Obviously not. But as Jonathan Pelto writes, the new SAT will be much harder than the old SAT, including content that many students have never been exposed to. Since Jon lives in Connecticut, he notes with dismay that the state legislature has mandated that all eleventh grade students take the new SAT. He predicts disaster.

He writes:

A New York Times article last week entitled, Everything You Need to Know About the New SAT, laid out the facts about the NEW SAT including the news that,

“The addition of more-advanced math, such as trigonometry, means the test will cover materials from a greater number of courses. That will make it more difficult for students to take the SAT early.
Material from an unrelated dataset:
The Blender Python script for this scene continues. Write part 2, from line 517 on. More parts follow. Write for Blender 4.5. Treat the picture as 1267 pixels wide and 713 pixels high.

Some questions will require knowledge of statistics, a course relatively few students take in high school.”

Thanks to Democratic Governor Dannel Malloy and the Democrat and Republican members of the Connecticut General Assembly, a new state law adopted last spring mandates that high school students now take the SAT in their junior year.

The test results will be used to judge both students and teachers.

However as high schools students (and parents) know, most high school juniors are, at best, tackling Algebra in 11th grade and many are still working to master Geometry.

But that coursework won’t be enough for high school juniors to succeed on the NEW SAT.

Even in academically successful Connecticut, few students will have even taken the courses needed to master the SAT and the majority of juniors may not have been provided with the math content to even survive the NEW Common Core aligned SAT.

According to most recent data published by the United States Government’s National Center for Education Statistics, only 16% of high school graduates in the country had taken a calculus course, 11% a statistics course and only a third had even come in contact with pre-calculus concepts, all of which they will be expected to answer if they want to master the NEW SAT.

And that was graduating seniors, not juniors!

Of course, you know that David Coleman, architect of the Common Core, is now president of the College Board, which sponsors the SAT. So the SAT had to be aligned with the Common Core.

Soon we can expect to hear that Connecticut, one of the leading states on NAEP, has a failing school system. We can expect the charter industry to rush in to the rescue and the revenue.